8. Entusiasmo. (Atención, spoiler:
el sermón se convierte en mítin). Vivimos
tiempos de bullicio y decadencia. Un
profundo pesimismo, probablemente bien fundamentado, amenaza con conducirnos,
si no lo estamos ya, hacia los arrabales de una nueva catástrofe. Una babel
cibernáutica, robótica y crecientemente zombificada se extiende en todas
direcciones y puede estar a punto de vaciar de sentido todas nuestras
conversaciones, emborronando con una lluvia de códigos ilegibles de Matrix
nuestro lenguaje. En tales circunstancias, estamos necesitados de
revulsivos para no perecer. Y lo que siempre hemos llamado poesía, aunque
parezca ingenuo (tal vez lo sea), se nos aparece como una corriente subterránea,
una suerte de energía luminosa pero también oscura, capaz de conducir y
extender la fuerza necesaria para hacer aflorar las palabras verdaderas: las
palabras capaces de cumplir lo que dicen. Es legítima, imprescindible la
desconfianza frente a los demagogos de muy diversa índole. Pero también es
necesario desconfiar y defenderse de los chupasangres. Y, sobre todo, tener la
capacidad de comprender que muy probablemente ambos son lo mismo. Frente a los
populismos y popularismos hay que volver a dar un sentido más puro, como quería
el poeta, a las palabras de la tribu, del pueblo (incluida, por cierto, la
palabra «pueblo»). Este libro de Alejandro, desde el enunciado mismo de su
título, es una apuesta en esa línea: juega, discurre, corre, en la misma
dirección y con similar fuerza a la de los versos con que Octavio Paz cierra su
«Piedra de Sol», donde la voz de la poesía se ve como: «un caminar de río que
se curva,/ avanza, retrocede, da un rodeo/ y llega siempre:». Tal vez este sea
ya el único posible entusiasmo.
Y 9. Complicidad. Es la última palabra, pero también
la más pertinente. Luis Alberto, en su prólogo, pone el dedo en la llama al hablar
de «Poesía cómplice». A lo largo del libro la apelación a la conciencia del que
lee como parte imprescindible del juego está presente en muchos poemas,
incluidos, por supuesto, los amorosos, como en este «Amor exento»: «Donde se
puede estar/ sino en el cruce de ambos mundos./ Mis pies en las tinieblas;/ mis
labios en los tuyos».
Esa “búsqueda del interlocutor”, del lector cómplice, cuya presencia es necesaria para que se cumpla el ser del poema y sean visibles, reconocibles y operativos los «trazos de la canción», es la apuesta y la propuesta de este libro que, como el agua que le da título, llega al fondo de nuestra sensibilidad y nos alegra el ánimo con la música de sus palabras inteligentes, claras, pero también abiertas al misterio.
6 comentarios:
Decir que este señor presentador tiene la facultad de embelesarnos con su dominio del lenguaje, por lo que entiendo haya sido un gran acierto su Sermón.

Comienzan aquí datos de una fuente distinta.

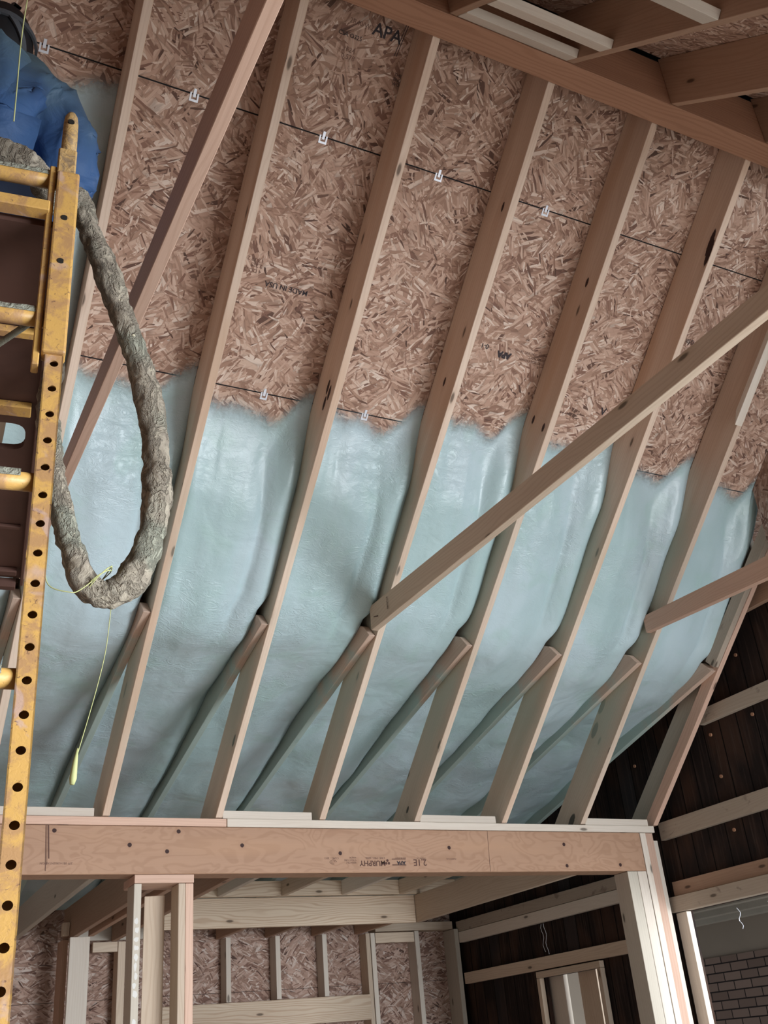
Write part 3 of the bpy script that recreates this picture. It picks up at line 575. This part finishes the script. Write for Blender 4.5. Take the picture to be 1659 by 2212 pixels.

Aprendo de ti, Alfredo cada vez que te visito, gracias. Igualmente me alegra que te haya tocado esta labor siempre gratificante y más en el caso de este chico que veo promete mucho.
Un abrazo
¡Ay, señor, la cabeza ya no me da! No es que estén cerca, Alfredo, sino que se me va el baifo, que decimos por aquí, vd perdone!
Un abrazo
Bueno, Virgi. No te pasa a ti sola, ni tiene la menor importancia. Gracias por tu permanente atención. En ella, procurando mantenerla en lo que importa, seguimos. Besos, baifos y cuerdos (o viceversa).

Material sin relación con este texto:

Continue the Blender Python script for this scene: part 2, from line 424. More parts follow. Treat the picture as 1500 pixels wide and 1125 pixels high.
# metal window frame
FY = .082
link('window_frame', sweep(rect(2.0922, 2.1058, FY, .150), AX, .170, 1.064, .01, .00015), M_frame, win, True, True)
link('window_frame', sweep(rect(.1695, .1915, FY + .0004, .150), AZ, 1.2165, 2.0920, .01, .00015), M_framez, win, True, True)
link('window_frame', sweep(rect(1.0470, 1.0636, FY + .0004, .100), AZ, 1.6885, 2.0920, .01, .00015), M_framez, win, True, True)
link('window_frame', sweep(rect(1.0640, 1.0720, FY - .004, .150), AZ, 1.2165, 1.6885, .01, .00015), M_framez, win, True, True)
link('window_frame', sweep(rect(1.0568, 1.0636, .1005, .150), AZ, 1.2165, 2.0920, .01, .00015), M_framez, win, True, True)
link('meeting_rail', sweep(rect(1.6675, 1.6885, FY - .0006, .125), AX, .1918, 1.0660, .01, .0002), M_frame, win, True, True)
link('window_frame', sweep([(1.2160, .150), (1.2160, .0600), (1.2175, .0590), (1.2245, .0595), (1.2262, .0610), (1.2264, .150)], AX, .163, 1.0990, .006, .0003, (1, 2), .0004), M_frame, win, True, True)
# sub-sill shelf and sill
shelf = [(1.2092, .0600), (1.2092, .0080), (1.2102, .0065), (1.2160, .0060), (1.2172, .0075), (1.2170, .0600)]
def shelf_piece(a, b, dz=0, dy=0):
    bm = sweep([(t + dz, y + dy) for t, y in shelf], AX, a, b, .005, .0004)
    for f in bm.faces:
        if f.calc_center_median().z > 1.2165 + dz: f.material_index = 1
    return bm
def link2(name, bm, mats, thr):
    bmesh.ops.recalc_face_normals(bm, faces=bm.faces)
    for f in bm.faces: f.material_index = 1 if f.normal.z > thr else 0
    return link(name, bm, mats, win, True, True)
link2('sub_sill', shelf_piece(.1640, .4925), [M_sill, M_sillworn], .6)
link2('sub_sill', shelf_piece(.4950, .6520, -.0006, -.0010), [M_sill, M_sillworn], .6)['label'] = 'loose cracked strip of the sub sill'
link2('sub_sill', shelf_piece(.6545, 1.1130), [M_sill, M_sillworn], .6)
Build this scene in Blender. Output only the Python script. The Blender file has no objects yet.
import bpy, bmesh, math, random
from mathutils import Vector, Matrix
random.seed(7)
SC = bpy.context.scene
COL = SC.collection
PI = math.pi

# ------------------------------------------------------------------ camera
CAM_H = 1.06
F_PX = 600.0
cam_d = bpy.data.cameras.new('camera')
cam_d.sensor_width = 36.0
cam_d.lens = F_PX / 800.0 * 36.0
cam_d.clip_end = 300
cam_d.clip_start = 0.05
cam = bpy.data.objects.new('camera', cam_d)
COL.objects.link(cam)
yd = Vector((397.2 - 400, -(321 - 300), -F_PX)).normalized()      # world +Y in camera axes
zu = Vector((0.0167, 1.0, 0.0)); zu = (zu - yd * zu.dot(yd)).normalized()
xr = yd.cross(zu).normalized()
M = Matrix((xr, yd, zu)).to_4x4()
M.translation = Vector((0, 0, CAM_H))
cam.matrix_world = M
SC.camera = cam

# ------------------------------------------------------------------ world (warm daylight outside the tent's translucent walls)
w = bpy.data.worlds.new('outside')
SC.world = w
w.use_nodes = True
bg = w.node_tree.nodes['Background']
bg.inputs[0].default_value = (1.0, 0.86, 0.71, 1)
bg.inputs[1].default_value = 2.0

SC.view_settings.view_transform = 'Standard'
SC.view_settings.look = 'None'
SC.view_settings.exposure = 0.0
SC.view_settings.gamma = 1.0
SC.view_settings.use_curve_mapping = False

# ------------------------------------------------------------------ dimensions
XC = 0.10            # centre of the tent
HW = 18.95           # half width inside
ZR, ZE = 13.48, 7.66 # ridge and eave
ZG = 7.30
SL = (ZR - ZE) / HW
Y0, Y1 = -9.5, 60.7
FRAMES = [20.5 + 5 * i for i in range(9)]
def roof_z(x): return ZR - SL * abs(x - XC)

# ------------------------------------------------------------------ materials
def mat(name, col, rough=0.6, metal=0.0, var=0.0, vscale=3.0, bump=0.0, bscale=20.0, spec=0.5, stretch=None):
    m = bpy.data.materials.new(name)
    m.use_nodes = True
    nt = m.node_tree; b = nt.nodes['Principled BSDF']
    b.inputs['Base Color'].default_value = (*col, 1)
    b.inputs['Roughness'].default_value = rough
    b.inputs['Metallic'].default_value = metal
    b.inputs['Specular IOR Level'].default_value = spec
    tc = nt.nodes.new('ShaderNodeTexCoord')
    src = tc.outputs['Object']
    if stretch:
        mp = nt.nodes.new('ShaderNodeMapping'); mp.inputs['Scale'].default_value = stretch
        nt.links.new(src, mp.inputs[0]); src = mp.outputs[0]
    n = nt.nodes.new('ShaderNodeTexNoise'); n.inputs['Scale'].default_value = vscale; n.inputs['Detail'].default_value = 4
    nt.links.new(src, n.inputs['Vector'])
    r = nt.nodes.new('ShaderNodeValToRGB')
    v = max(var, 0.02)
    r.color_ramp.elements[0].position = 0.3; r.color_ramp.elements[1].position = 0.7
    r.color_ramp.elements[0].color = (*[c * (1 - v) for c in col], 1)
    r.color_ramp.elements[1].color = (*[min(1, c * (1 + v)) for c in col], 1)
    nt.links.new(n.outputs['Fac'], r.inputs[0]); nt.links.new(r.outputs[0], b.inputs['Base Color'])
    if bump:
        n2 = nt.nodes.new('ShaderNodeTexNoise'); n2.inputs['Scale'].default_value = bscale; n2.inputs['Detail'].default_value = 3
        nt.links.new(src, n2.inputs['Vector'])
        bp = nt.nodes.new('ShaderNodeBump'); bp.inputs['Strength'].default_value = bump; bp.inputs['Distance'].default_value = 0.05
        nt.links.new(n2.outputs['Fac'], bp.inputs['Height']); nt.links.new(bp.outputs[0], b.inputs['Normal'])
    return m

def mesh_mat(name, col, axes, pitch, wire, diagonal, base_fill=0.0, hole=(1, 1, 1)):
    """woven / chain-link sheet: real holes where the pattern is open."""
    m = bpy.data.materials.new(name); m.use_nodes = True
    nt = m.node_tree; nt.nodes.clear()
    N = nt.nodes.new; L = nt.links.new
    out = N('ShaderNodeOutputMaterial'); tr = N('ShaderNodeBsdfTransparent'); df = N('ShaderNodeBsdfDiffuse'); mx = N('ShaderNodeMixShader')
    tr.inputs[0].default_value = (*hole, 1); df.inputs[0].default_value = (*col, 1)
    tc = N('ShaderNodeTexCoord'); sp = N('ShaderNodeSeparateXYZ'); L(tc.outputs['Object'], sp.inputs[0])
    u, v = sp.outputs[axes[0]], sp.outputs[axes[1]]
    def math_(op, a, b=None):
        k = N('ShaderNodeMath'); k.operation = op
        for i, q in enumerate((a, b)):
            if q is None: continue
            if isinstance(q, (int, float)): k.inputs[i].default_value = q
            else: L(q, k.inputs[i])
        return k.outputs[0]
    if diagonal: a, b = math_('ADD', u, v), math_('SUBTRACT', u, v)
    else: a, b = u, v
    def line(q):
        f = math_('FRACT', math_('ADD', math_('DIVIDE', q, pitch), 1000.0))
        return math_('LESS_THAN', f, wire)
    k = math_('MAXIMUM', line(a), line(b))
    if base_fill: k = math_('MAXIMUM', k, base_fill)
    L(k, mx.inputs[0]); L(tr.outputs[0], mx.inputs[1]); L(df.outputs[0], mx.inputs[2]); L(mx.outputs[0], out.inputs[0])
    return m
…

Con sosiego y tiempo, me he puesto por fin con la lectura de esta presentación, en la que hubiera estado de no ser por ese mal inoportuno que aún me afecta y del que uno confía salir en breve. Me hubiera gustado oírte de viva voz este largo y suculento sermón (aunque, dicho sea de paso, oigo tu voz mientras lo leo), y me hubiera gustado acompañar a Alejandro y escuchar su verso en primera persona. No pudo ser y espero que otra vez sea. Enhorabuena a ambos.
Un fuerte abrazo para los dos.
Hey...
Gracias, Antonio (no sé que ocurría pero no podía publicar comentarios). Por supuesto que nos acordamos de ti. Alejandro quedó en mandarte el libro, quizás ya te haya llegado o estará en camino. Por cierto, su título bien podría servir para una amplia antología de tus poemas... Espero que la "inoportuna" haya ido cediendo. Ya hablamos. Otro abrazo.